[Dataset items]

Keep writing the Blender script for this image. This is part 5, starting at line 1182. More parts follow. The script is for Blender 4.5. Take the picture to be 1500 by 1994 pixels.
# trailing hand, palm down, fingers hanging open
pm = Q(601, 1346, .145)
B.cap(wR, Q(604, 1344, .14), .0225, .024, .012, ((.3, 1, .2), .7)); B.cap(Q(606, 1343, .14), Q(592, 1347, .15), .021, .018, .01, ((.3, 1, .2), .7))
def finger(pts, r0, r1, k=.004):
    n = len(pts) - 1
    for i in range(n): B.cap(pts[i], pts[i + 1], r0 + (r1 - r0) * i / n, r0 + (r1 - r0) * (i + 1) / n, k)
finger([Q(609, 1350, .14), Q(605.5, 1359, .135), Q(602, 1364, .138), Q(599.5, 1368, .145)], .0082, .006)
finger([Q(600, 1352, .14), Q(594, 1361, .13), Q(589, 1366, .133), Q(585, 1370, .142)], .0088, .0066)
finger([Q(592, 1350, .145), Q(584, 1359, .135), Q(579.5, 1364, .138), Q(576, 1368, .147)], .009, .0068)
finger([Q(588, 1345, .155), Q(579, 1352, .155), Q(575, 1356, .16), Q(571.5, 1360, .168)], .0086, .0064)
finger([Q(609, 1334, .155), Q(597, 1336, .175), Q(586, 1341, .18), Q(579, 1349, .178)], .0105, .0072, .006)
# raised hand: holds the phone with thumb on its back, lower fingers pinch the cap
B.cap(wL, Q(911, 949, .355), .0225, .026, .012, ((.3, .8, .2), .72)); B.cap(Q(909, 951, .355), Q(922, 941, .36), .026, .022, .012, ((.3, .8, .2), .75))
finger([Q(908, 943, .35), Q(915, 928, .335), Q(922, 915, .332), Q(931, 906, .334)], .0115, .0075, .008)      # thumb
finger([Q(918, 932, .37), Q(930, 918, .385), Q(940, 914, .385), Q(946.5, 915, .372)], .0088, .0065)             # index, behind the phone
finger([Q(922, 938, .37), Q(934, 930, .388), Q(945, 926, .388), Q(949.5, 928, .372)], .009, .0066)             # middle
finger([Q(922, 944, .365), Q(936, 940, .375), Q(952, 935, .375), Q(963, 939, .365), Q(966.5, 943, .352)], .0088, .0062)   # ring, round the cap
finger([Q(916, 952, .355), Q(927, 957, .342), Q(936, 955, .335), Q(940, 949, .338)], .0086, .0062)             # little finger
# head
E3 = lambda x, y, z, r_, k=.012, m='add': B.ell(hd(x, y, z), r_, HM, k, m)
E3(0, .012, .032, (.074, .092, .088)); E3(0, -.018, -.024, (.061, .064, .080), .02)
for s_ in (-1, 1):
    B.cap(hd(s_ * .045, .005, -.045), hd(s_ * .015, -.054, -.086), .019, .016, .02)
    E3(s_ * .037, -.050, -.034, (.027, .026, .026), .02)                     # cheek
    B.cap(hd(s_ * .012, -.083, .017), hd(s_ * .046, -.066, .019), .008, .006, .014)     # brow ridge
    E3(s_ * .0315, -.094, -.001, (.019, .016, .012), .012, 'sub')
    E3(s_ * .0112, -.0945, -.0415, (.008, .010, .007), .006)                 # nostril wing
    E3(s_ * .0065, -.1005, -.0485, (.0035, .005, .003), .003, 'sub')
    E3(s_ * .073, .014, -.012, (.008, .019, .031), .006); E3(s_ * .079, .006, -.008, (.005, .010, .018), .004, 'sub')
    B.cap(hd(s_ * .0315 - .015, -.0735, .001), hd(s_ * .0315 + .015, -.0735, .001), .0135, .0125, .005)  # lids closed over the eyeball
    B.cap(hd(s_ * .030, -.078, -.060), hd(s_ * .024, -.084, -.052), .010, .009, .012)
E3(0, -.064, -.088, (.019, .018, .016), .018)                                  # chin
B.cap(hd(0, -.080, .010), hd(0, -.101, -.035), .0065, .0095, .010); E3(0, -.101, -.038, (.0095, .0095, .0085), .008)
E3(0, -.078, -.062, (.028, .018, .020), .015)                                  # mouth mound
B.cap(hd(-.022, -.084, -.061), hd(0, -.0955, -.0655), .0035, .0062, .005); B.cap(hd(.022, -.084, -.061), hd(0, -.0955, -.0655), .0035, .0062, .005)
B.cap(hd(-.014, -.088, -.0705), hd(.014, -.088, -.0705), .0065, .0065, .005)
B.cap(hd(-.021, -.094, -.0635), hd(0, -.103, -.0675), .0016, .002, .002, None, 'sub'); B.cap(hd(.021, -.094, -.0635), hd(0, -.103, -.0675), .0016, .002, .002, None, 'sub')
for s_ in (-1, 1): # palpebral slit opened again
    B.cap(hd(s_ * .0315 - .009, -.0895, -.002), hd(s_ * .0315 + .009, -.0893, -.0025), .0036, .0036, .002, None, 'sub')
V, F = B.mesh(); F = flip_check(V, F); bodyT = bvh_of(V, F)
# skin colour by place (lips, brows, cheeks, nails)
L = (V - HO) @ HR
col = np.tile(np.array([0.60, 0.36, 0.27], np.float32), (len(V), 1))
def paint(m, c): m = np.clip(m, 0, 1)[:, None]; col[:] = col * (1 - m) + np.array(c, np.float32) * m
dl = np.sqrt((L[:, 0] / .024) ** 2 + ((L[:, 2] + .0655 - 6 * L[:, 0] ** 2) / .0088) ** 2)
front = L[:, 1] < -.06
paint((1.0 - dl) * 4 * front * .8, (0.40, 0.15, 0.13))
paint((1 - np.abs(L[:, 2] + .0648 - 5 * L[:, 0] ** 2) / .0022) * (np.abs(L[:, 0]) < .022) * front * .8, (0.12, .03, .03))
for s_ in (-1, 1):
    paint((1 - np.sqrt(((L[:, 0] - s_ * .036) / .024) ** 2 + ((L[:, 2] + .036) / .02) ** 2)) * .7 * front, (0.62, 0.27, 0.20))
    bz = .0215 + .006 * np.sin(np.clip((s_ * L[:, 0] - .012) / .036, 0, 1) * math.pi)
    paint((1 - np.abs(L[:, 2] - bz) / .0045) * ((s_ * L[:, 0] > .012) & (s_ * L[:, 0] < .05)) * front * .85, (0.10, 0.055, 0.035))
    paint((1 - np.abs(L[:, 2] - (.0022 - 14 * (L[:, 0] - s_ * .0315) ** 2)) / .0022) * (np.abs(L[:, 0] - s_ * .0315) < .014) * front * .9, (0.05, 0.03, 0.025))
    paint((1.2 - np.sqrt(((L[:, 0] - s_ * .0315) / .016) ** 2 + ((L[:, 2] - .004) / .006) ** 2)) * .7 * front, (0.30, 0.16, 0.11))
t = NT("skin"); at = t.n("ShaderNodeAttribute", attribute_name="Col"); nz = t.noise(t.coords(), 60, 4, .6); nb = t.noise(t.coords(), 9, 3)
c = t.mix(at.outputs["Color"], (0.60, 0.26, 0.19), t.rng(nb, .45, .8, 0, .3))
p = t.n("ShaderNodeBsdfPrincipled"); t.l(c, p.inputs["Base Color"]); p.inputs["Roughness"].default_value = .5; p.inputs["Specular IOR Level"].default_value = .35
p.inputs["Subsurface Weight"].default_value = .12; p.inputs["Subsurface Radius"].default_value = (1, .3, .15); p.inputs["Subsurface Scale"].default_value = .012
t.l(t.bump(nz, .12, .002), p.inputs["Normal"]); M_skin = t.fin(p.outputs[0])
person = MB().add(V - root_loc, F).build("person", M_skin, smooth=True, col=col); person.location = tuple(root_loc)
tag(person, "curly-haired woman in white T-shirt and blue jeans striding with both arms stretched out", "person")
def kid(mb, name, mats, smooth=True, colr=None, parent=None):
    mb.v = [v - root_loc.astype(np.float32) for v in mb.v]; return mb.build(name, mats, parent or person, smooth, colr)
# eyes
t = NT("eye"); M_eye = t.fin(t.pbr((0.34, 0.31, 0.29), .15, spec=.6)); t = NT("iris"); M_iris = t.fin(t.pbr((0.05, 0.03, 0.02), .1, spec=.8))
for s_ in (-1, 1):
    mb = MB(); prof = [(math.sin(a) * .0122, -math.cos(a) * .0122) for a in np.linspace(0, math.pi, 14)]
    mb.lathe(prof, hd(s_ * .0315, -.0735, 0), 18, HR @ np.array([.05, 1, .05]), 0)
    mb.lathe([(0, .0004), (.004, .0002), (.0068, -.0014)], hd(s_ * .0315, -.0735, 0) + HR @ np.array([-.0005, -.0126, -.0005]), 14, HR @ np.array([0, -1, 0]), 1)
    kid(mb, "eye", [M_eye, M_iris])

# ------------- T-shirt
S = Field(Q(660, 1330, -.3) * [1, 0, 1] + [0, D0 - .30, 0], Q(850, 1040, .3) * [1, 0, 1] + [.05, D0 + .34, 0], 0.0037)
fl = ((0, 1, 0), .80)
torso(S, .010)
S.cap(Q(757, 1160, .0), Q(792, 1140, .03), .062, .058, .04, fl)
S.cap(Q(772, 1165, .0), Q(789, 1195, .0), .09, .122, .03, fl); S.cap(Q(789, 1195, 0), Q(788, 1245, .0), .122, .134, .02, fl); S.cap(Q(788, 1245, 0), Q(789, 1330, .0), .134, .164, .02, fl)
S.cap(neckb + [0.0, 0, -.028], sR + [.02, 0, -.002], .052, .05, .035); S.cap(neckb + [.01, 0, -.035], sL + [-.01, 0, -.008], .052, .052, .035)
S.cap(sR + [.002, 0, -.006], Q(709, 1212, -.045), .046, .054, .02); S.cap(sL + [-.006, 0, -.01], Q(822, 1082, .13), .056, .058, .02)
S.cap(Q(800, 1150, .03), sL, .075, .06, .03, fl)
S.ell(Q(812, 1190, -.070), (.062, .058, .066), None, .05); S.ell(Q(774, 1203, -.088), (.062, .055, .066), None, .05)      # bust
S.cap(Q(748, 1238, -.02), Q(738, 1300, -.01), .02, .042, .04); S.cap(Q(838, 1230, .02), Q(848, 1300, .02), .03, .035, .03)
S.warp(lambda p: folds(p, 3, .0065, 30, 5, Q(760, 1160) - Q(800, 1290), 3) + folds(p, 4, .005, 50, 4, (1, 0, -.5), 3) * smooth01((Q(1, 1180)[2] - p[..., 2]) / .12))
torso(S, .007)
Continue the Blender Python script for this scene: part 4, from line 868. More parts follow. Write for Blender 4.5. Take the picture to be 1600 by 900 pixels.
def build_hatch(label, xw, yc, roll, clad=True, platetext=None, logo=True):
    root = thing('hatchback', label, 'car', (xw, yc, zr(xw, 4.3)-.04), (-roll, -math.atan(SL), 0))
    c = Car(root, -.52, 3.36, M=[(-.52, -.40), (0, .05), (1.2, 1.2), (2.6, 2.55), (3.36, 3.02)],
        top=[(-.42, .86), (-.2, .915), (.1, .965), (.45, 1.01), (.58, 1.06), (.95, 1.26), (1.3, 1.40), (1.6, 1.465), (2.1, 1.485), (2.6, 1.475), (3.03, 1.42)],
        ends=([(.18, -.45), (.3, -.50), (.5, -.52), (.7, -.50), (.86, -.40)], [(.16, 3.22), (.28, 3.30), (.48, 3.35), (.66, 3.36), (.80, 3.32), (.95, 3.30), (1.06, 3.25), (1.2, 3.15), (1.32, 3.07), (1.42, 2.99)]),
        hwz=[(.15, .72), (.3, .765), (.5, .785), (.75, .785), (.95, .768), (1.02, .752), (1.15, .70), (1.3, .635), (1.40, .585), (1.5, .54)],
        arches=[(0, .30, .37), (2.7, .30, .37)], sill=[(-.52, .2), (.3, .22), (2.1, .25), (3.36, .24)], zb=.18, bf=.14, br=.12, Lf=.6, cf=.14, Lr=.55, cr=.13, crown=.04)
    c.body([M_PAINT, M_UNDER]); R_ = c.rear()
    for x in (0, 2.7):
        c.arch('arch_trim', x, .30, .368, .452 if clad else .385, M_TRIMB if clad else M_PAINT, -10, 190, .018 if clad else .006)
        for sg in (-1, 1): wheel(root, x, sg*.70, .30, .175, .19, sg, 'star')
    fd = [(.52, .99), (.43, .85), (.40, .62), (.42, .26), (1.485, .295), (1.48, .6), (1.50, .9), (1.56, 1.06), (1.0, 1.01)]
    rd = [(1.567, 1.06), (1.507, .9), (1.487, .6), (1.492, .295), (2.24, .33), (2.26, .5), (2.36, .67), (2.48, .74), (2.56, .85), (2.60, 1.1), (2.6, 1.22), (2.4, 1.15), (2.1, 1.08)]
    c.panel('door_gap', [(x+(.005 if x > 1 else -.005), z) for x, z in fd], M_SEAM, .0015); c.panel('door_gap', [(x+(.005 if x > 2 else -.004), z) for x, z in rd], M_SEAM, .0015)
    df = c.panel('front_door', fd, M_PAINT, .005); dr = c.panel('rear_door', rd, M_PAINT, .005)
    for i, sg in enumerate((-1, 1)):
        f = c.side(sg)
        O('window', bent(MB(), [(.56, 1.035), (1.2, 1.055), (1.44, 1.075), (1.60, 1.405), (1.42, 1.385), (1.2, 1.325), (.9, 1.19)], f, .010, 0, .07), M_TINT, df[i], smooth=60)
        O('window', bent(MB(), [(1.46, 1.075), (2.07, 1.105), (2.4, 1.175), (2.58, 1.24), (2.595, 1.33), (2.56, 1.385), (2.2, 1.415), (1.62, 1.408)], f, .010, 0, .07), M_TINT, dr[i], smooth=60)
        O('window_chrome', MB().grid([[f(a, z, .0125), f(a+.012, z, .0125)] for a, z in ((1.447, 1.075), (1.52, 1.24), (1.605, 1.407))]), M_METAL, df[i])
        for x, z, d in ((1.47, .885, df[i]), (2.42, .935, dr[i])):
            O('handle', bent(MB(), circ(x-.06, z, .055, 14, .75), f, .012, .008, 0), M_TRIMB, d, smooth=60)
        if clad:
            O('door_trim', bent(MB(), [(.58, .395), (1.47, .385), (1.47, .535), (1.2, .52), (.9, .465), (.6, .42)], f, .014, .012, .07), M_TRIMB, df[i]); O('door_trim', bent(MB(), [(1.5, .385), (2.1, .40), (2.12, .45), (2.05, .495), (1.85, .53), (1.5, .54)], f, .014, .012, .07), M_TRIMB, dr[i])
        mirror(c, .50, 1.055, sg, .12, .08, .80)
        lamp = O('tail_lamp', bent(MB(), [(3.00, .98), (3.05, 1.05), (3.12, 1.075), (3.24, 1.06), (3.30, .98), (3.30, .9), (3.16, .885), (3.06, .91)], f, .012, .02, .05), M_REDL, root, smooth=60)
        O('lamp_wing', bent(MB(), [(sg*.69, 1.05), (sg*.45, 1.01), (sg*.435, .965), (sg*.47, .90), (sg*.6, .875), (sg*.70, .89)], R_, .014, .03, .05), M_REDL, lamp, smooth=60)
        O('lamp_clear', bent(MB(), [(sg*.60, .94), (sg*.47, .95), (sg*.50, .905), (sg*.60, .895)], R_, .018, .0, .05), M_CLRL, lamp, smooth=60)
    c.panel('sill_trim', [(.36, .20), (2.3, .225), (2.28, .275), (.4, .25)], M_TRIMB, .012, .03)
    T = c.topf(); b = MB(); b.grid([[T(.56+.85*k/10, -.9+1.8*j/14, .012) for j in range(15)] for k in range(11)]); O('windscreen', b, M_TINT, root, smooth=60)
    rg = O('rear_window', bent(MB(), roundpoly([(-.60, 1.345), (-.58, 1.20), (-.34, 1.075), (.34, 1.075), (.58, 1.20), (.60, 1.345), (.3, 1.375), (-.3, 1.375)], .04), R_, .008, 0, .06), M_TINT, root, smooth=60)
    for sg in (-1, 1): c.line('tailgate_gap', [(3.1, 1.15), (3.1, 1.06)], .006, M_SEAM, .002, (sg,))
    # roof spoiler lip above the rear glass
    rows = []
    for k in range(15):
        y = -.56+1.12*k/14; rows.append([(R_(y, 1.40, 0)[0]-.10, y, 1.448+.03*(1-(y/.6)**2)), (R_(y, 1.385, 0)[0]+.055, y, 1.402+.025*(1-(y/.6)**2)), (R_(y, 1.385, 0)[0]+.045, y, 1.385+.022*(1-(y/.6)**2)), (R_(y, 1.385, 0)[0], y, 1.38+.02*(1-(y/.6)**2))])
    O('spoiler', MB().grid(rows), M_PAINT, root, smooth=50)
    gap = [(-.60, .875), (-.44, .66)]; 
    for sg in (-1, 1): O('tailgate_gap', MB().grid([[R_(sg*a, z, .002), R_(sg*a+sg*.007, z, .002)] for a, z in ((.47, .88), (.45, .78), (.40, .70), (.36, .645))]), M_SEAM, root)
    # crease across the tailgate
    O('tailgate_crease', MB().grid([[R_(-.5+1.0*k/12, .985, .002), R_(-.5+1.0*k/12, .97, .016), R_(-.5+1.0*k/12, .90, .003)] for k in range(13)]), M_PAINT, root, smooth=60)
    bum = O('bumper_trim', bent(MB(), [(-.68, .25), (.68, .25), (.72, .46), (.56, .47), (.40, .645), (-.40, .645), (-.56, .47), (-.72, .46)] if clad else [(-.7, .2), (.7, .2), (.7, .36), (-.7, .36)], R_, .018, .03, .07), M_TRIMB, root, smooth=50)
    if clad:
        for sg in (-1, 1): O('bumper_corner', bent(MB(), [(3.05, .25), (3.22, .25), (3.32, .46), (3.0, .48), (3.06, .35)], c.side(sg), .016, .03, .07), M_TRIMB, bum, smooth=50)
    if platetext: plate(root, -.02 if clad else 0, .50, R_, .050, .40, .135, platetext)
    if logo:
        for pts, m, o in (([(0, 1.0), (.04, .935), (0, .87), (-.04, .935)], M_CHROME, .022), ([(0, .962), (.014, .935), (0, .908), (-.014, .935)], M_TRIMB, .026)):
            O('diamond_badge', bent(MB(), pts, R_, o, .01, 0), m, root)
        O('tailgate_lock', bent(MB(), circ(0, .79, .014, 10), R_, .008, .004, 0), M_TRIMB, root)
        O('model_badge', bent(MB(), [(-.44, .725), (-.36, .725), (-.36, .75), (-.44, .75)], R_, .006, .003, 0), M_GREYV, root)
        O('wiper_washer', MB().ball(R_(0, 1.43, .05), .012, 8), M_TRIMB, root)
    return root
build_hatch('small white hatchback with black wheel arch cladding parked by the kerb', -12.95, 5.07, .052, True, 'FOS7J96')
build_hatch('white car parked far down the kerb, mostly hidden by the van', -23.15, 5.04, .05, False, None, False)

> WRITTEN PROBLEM
State only the count of lines above that hold the string "pixels".

> RESPONSE FOR THIS EXERCISE
2